Open Props review

How I discovered Open Props

Recently, we were given a mission to fully replace the frontend design in one of my client's applications - a typical user dashboard, built on Nuxt 2.

We were handed new Figma designs, which totally differed from the previous designs, so we had no way other than deleting the existing CSS/Sass code entirely and re-style the frontend from scratch.

The previous version of styles were not in very good shape. The project had gone through several design iterations in the past, with the participation of various developers and without much thought having ever been put into CSS architecture and conventions.

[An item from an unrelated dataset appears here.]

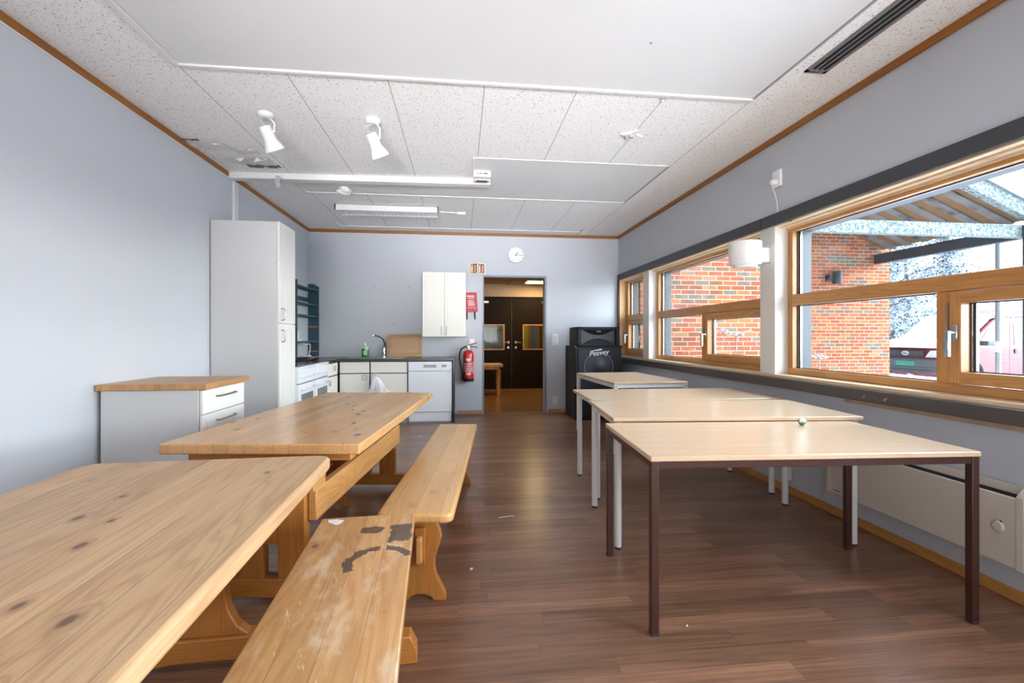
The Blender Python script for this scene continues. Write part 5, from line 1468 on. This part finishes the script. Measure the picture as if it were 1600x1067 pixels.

We began researching how we could use this opportunity to implement a design system that could help us materialize the new Figma designs (pixel-perfect was a requirement) more efficiently, while achieving more modular and maintainable codebase.

We came across Open Props and after studying its documentation and watching some YouTube videos, we ended up deciding to integrate it in our project.

Open Props is a CSS framework that provides built-in CSS custom properties with sensible values.

Installing Open Props

We used the most recent version available at the time of implementation, 1.6.21.

Since we were still using an older version of Nuxt (which uses PostCSS 7 by default), we faced some initial difficulties, but in the end we managed to integrate Open Props, by upgrading to PostCSS 8 (and supported by @nuxt/postcss8 and postcss-html). We also used postcss-jit-props, so that only used variables got included and shipped.

Autocomplete in VSCode for Open Props variables (and project global variables) was pretty straight-forward to achieve by using the CSS Var Complete extension and following the documentation.

Using Open Props

One of the cool things about Open Props is that it is incrementally adoptable, meaning you can load only the modules that are actually used.

We began by loading the normalize.light.min.css stylesheet to normalize the styles between the different browsers and set some sensible defaults.

Besides the normalize module, we've ended up actually not using any of the other modules. We discovered that our new design didn't match the Open Props values, so we ended up having to create our own design tokens, which were nevertheless heavily inspired by Open Props.

We haven't still implemented - or given instructions on how to implement - animations, but I can foresee us using the animations.css, durations.css, and easings.css modules. We'll try to coordinate with the designer so that we can make use of these already existing Open Props sensible values, avoiding having to come up with our own.

Verdict

Although I can see tremendous value in this tool, I came to the conclusion that it really didn't fit our use case - a pixel-perfect implementation of an already existing design.

It did however heavily influence the structure and implementation of our design system and respective design tokens.

As mentioned above, we had some difficulties with the installation, but that's probably more on us using a legacy version of Nuxt. I believe that with current versions of the most popular frontend frameworks the integration should be seamless.

All in all, I think this tool could be extremely helpful for someone that does not have an already existing design and needs to more quickly create something that looks consistent (and end up with more maintainable CSS), by letting Open Props guide the design.